Trying to leave the comfort zone

16 Aug

There was the daily warm-up sketch, and I decided to go out of my comfort zone to learn something new. The goal was to draw faster and more efficient. I did that by concentrating on the underlying structure of the pose. This meant drawing a stick figure first and once I got that right, add features to it to give at an appearance of an anthropomorphized pig.

warm-up sketch

This method saved me 20 minutes (if not more) right out off the bat. Normally, I try to get the looks, the final appearance, right. However, this time around I tried to put off drawing a pig-like character as long as possible. In fact, it could have been any animal. However, at some point, I began to add more volume to the upper legs, to give it more porcinus look and feel. Pigs are known for their huge hams, so there.

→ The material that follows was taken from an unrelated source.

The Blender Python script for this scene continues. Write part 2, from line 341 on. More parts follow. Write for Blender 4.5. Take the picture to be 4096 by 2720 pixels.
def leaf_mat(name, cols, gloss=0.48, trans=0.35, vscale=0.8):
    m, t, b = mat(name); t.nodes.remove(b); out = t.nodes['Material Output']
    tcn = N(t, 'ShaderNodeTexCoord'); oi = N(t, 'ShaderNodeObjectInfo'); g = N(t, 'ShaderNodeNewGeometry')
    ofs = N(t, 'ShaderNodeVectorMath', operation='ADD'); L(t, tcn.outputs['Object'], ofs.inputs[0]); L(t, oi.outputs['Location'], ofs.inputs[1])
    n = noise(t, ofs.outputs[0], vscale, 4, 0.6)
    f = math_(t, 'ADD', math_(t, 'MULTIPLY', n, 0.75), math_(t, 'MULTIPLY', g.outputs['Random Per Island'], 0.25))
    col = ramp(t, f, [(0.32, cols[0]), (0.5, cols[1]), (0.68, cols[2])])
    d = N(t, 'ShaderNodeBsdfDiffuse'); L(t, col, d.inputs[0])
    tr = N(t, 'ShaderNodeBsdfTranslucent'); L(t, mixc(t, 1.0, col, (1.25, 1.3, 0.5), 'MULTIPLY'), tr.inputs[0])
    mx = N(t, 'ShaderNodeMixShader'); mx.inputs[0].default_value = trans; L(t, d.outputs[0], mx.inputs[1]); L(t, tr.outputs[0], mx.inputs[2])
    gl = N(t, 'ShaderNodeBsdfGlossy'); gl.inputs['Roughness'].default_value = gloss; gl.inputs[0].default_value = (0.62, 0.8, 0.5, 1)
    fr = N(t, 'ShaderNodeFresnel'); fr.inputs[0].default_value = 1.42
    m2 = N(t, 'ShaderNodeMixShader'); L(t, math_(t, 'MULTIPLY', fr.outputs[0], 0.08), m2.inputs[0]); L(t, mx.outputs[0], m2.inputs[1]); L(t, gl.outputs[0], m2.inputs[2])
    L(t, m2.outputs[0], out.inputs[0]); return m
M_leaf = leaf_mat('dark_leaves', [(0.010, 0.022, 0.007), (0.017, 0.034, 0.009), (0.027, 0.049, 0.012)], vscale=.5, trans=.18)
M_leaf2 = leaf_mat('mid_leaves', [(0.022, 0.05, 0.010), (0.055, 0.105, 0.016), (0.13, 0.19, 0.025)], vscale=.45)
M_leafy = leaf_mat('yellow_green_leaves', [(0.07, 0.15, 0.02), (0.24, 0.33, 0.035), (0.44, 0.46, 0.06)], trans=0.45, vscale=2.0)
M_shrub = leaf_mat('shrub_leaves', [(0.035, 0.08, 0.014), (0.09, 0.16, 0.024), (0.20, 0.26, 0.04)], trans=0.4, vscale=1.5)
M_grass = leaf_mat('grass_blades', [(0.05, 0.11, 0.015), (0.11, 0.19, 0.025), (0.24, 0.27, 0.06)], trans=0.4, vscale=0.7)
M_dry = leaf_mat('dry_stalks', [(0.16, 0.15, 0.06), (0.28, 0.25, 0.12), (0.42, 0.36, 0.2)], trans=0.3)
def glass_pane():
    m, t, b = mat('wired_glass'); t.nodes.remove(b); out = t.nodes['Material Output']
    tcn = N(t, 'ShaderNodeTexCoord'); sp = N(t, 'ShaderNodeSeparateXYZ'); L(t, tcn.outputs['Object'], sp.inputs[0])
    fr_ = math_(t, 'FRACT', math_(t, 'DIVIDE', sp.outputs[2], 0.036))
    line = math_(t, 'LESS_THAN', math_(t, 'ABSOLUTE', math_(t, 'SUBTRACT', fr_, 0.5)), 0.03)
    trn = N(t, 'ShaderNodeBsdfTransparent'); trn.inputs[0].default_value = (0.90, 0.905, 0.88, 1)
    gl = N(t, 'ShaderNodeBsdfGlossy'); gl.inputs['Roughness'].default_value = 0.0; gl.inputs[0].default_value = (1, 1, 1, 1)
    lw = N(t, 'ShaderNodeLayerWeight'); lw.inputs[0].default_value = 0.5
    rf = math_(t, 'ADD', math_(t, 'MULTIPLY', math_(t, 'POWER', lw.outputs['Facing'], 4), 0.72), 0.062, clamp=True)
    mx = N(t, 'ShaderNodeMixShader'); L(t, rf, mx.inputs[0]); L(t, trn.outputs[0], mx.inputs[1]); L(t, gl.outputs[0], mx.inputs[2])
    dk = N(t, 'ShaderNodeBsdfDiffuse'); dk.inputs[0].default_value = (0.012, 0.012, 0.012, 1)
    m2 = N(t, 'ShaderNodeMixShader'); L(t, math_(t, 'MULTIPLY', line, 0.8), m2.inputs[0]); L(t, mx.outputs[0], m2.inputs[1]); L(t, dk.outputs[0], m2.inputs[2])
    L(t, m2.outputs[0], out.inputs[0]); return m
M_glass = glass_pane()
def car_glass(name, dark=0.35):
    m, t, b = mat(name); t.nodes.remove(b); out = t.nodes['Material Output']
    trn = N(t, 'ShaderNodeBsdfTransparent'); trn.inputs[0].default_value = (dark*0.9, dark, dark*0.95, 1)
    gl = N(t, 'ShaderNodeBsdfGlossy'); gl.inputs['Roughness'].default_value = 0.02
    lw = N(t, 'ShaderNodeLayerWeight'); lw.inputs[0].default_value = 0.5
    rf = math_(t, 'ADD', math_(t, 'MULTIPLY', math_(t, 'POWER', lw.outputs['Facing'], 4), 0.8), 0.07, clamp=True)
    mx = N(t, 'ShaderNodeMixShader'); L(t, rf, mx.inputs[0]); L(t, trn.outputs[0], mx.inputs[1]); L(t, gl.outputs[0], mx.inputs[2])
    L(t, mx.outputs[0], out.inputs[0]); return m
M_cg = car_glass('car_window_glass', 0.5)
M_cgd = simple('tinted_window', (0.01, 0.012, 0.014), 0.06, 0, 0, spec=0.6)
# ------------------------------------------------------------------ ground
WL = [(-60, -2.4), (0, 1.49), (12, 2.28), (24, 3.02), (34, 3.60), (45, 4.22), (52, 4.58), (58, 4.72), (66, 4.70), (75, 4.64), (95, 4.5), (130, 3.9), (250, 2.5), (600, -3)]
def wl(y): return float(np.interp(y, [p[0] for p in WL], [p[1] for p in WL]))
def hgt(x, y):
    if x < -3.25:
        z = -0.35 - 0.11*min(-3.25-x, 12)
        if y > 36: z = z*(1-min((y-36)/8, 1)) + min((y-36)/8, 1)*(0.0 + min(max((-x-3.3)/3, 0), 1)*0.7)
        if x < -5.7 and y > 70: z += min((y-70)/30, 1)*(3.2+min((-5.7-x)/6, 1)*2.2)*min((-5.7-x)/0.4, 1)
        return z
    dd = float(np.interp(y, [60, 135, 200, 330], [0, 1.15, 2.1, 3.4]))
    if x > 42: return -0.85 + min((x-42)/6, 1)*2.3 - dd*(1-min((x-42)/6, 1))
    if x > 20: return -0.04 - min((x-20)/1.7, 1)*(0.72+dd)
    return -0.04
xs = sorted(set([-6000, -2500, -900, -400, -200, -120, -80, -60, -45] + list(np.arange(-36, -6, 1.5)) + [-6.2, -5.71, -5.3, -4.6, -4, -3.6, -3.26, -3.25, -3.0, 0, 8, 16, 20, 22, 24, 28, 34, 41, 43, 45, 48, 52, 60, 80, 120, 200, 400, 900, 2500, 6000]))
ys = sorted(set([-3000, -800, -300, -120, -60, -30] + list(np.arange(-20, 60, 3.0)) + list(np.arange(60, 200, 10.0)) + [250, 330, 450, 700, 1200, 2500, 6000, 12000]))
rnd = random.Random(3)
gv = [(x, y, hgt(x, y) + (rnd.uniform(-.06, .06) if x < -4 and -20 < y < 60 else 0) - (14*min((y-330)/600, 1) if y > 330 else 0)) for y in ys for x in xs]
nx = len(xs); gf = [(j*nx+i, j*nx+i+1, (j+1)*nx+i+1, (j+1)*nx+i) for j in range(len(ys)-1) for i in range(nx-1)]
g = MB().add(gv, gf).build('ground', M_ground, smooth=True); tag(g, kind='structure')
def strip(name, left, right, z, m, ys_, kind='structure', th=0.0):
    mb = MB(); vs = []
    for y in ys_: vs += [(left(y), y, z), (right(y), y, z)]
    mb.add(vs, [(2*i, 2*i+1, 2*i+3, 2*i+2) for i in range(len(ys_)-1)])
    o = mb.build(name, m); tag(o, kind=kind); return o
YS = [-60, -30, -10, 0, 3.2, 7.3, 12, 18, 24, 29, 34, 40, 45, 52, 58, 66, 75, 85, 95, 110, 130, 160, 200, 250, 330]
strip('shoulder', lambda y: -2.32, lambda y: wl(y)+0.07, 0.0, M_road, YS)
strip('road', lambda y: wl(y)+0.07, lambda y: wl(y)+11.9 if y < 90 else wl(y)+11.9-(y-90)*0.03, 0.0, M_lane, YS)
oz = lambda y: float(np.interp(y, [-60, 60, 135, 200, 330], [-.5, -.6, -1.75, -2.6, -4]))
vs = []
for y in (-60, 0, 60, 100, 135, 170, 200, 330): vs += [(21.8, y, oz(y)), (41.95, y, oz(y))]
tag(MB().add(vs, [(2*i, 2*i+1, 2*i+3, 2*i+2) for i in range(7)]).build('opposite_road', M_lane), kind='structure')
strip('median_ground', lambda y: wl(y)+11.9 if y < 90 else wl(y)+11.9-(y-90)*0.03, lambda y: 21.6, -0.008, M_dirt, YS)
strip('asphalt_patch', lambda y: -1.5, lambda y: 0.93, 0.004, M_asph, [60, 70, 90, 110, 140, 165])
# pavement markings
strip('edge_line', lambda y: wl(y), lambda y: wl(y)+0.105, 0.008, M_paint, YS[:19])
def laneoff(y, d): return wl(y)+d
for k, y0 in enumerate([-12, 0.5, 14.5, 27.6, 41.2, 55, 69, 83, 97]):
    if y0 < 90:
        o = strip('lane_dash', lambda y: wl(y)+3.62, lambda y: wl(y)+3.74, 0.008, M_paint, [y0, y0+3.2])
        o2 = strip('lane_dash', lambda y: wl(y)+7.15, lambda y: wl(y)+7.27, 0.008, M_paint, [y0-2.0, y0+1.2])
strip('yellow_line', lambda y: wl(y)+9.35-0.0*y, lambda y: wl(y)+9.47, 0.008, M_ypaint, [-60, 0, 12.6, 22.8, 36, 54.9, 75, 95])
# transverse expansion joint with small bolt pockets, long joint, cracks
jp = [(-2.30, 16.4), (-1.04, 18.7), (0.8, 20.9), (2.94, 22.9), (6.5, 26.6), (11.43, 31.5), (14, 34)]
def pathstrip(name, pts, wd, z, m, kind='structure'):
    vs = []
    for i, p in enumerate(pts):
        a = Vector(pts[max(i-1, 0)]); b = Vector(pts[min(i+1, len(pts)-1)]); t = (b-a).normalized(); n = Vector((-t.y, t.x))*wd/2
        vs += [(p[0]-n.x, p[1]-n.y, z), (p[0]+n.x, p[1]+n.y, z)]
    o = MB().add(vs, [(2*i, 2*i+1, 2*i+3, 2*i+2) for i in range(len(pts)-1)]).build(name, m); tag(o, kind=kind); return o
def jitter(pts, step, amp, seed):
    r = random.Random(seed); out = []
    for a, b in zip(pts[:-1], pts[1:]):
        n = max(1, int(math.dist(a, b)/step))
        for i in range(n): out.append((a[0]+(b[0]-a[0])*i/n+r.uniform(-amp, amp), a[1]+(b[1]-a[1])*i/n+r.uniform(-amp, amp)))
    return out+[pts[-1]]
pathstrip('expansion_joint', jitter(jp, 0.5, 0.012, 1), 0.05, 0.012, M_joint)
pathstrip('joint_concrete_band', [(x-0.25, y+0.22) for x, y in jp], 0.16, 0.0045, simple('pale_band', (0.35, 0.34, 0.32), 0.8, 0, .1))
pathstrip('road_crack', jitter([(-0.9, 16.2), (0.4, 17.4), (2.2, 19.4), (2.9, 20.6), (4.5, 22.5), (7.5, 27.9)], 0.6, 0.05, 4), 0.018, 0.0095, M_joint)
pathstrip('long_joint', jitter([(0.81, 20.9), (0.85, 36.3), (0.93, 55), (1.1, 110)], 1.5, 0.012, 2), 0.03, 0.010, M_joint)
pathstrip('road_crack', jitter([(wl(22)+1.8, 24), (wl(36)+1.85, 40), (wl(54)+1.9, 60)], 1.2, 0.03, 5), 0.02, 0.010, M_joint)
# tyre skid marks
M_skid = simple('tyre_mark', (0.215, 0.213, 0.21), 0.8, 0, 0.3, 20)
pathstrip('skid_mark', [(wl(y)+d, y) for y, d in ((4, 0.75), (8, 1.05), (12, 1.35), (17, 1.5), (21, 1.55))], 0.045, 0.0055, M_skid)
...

While I was nearing completion, I erased most of the underlying structure, because all those lines had become a bit of a mess. Next time, I should draw with a lighter touch, so I can safe time not having to erase. Once I have the correct shape, I can emphasize that and leave the other stuff for a clean-up. I could even imagine using a colored pencil to do the roughs and the final version in black lead, so I can separate on color after scanning. The light-rough-and-emphasized-final method is my preferred method, though, because it is much more intuitive for me.

So did I learn something today? Heck, yeah, tons of new ideas on how to approach sketches. Also, that one of the differences between an amateurish and a professional look is how you approach the subject. While the amateur wants to have an immediate gratification from the get-go, the pro has the discipline to suppress this urge to impress to a later stage, and work on building a scaffold first, and not to dive right in like an amateur. Amateur art can be impressive. Pro art is impressive too, but it has the added bonus of consistency and speed.

In fact, it is the consistency and speed which enables an artist to earn a living from his or her art. If it takes too long to create anything, you won’t be able to produce enough work to pay your bills. I’m not yet proficient enough to take the plunge of asking money for my artwork, but I’m surely getter nearer to that point each time I try to do better than previous time, preferably in the same time or less.

Take care, folks! Thanks for reading.